▶ _THE EXERCISE_
Print all the entries verbatim.

(3D scene scripts)
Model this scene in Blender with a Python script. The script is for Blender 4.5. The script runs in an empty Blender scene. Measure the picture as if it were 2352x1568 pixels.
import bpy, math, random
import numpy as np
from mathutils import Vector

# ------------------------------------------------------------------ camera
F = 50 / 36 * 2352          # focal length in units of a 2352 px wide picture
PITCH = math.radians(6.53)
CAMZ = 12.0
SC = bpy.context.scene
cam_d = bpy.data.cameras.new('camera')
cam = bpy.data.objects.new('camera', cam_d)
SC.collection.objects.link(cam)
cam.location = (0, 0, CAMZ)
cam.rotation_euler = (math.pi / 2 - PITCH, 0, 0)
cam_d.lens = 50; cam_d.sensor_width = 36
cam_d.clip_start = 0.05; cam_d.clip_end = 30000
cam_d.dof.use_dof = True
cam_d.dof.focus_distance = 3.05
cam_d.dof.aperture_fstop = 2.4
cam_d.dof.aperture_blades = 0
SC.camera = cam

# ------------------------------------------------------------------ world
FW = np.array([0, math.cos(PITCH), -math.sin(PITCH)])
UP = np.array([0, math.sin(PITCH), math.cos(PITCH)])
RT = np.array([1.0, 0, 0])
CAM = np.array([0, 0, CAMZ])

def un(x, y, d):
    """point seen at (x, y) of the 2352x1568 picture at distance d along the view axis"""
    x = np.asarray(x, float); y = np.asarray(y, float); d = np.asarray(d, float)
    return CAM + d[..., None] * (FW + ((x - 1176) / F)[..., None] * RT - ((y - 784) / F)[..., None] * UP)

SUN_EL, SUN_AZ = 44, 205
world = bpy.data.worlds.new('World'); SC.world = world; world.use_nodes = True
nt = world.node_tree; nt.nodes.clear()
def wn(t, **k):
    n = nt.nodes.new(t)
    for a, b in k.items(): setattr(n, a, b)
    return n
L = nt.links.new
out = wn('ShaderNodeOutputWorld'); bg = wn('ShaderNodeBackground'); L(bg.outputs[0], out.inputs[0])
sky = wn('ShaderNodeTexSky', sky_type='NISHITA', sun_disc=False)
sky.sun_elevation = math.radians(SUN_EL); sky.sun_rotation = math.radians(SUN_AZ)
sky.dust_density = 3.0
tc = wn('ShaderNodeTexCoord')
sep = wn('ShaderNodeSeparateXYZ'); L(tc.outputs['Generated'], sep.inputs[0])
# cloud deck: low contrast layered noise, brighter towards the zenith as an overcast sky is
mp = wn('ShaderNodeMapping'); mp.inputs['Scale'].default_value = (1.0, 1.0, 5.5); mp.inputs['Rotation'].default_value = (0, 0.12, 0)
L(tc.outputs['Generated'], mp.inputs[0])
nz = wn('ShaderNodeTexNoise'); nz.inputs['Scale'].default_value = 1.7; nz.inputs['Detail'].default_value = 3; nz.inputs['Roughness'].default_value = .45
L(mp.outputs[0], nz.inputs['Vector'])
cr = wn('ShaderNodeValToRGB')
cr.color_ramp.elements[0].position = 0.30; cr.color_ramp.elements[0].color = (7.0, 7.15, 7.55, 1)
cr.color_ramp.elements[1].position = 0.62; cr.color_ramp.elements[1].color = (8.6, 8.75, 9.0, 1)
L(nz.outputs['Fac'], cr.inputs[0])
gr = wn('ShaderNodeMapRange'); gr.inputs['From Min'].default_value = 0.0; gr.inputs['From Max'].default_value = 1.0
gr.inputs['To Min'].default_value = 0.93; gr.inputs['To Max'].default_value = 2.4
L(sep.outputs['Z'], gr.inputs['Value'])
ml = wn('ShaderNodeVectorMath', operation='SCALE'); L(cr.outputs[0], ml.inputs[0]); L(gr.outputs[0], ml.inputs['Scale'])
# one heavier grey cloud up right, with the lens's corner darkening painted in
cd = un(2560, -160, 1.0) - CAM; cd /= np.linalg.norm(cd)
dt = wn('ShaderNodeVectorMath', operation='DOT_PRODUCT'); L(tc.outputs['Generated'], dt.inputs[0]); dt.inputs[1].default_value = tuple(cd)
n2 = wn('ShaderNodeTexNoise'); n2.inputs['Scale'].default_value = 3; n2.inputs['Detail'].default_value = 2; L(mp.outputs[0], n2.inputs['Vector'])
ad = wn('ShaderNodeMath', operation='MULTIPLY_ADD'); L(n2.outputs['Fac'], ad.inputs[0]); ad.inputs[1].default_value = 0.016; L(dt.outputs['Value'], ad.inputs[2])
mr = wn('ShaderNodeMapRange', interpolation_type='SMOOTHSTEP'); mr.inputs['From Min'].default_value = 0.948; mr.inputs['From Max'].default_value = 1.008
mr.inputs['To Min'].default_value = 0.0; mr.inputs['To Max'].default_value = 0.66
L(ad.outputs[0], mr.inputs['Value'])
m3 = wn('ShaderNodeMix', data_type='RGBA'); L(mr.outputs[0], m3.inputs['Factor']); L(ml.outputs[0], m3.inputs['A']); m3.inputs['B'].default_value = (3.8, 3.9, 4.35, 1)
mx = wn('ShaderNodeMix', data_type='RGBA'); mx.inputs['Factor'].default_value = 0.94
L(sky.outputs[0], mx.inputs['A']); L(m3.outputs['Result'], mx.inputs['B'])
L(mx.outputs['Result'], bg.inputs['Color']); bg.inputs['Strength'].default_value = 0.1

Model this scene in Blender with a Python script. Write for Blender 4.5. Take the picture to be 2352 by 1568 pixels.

▶ _FINAL ANSWER_
Model this scene in Blender with a Python script. The script is for Blender 4.5. The script runs in an empty Blender scene. Measure the picture as if it were 2352x1568 pixels.
import bpy, math, random
import numpy as np
from mathutils import Vector

# ------------------------------------------------------------------ camera
F = 50 / 36 * 2352          # focal length in units of a 2352 px wide picture
PITCH = math.radians(6.53)
CAMZ = 12.0
SC = bpy.context.scene
cam_d = bpy.data.cameras.new('camera')
cam = bpy.data.objects.new('camera', cam_d)
SC.collection.objects.link(cam)
cam.location = (0, 0, CAMZ)
cam.rotation_euler = (math.pi / 2 - PITCH, 0, 0)
cam_d.lens = 50; cam_d.sensor_width = 36
cam_d.clip_start = 0.05; cam_d.clip_end = 30000
cam_d.dof.use_dof = True
cam_d.dof.focus_distance = 3.05
cam_d.dof.aperture_fstop = 2.4
cam_d.dof.aperture_blades = 0
SC.camera = cam

# ------------------------------------------------------------------ world
FW = np.array([0, math.cos(PITCH), -math.sin(PITCH)])
UP = np.array([0, math.sin(PITCH), math.cos(PITCH)])
RT = np.array([1.0, 0, 0])
CAM = np.array([0, 0, CAMZ])

def un(x, y, d):
    """point seen at (x, y) of the 2352x1568 picture at distance d along the view axis"""
    x = np.asarray(x, float); y = np.asarray(y, float); d = np.asarray(d, float)
    return CAM + d[..., None] * (FW + ((x - 1176) / F)[..., None] * RT - ((y - 784) / F)[..., None] * UP)

SUN_EL, SUN_AZ = 44, 205
world = bpy.data.worlds.new('World'); SC.world = world; world.use_nodes = True
nt = world.node_tree; nt.nodes.clear()
def wn(t, **k):
    n = nt.nodes.new(t)
    for a, b in k.items(): setattr(n, a, b)
    return n
L = nt.links.new
out = wn('ShaderNodeOutputWorld'); bg = wn('ShaderNodeBackground'); L(bg.outputs[0], out.inputs[0])
sky = wn('ShaderNodeTexSky', sky_type='NISHITA', sun_disc=False)
sky.sun_elevation = math.radians(SUN_EL); sky.sun_rotation = math.radians(SUN_AZ)
sky.dust_density = 3.0
tc = wn('ShaderNodeTexCoord')
sep = wn('ShaderNodeSeparateXYZ'); L(tc.outputs['Generated'], sep.inputs[0])
# cloud deck: low contrast layered noise, brighter towards the zenith as an overcast sky is
mp = wn('ShaderNodeMapping'); mp.inputs['Scale'].default_value = (1.0, 1.0, 5.5); mp.inputs['Rotation'].default_value = (0, 0.12, 0)
L(tc.outputs['Generated'], mp.inputs[0])
nz = wn('ShaderNodeTexNoise'); nz.inputs['Scale'].default_value = 1.7; nz.inputs['Detail'].default_value = 3; nz.inputs['Roughness'].default_value = .45
L(mp.outputs[0], nz.inputs['Vector'])
cr = wn('ShaderNodeValToRGB')
cr.color_ramp.elements[0].position = 0.30; cr.color_ramp.elements[0].color = (7.0, 7.15, 7.55, 1)
cr.color_ramp.elements[1].position = 0.62; cr.color_ramp.elements[1].color = (8.6, 8.75, 9.0, 1)
L(nz.outputs['Fac'], cr.inputs[0])
gr = wn('ShaderNodeMapRange'); gr.inputs['From Min'].default_value = 0.0; gr.inputs['From Max'].default_value = 1.0
gr.inputs['To Min'].default_value = 0.93; gr.inputs['To Max'].default_value = 2.4
L(sep.outputs['Z'], gr.inputs['Value'])
ml = wn('ShaderNodeVectorMath', operation='SCALE'); L(cr.outputs[0], ml.inputs[0]); L(gr.outputs[0], ml.inputs['Scale'])
# one heavier grey cloud up right, with the lens's corner darkening painted in
cd = un(2560, -160, 1.0) - CAM; cd /= np.linalg.norm(cd)
dt = wn('ShaderNodeVectorMath', operation='DOT_PRODUCT'); L(tc.outputs['Generated'], dt.inputs[0]); dt.inputs[1].default_value = tuple(cd)
n2 = wn('ShaderNodeTexNoise'); n2.inputs['Scale'].default_value = 3; n2.inputs['Detail'].default_value = 2; L(mp.outputs[0], n2.inputs['Vector'])
ad = wn('ShaderNodeMath', operation='MULTIPLY_ADD'); L(n2.outputs['Fac'], ad.inputs[0]); ad.inputs[1].default_value = 0.016; L(dt.outputs['Value'], ad.inputs[2])
mr = wn('ShaderNodeMapRange', interpolation_type='SMOOTHSTEP'); mr.inputs['From Min'].default_value = 0.948; mr.inputs['From Max'].default_value = 1.008
mr.inputs['To Min'].default_value = 0.0; mr.inputs['To Max'].default_value = 0.66
L(ad.outputs[0], mr.inputs['Value'])
m3 = wn('ShaderNodeMix', data_type='RGBA'); L(mr.outputs[0], m3.inputs['Factor']); L(ml.outputs[0], m3.inputs['A']); m3.inputs['B'].default_value = (3.8, 3.9, 4.35, 1)
mx = wn('ShaderNodeMix', data_type='RGBA'); mx.inputs['Factor'].default_value = 0.94
L(sky.outputs[0], mx.inputs['A']); L(m3.outputs['Result'], mx.inputs['B'])
L(mx.outputs['Result'], bg.inputs['Color']); bg.inputs['Strength'].default_value = 0.1

Model this scene in Blender with a Python script. Write for Blender 4.5. Take the picture to be 2352 by 1568 pixels.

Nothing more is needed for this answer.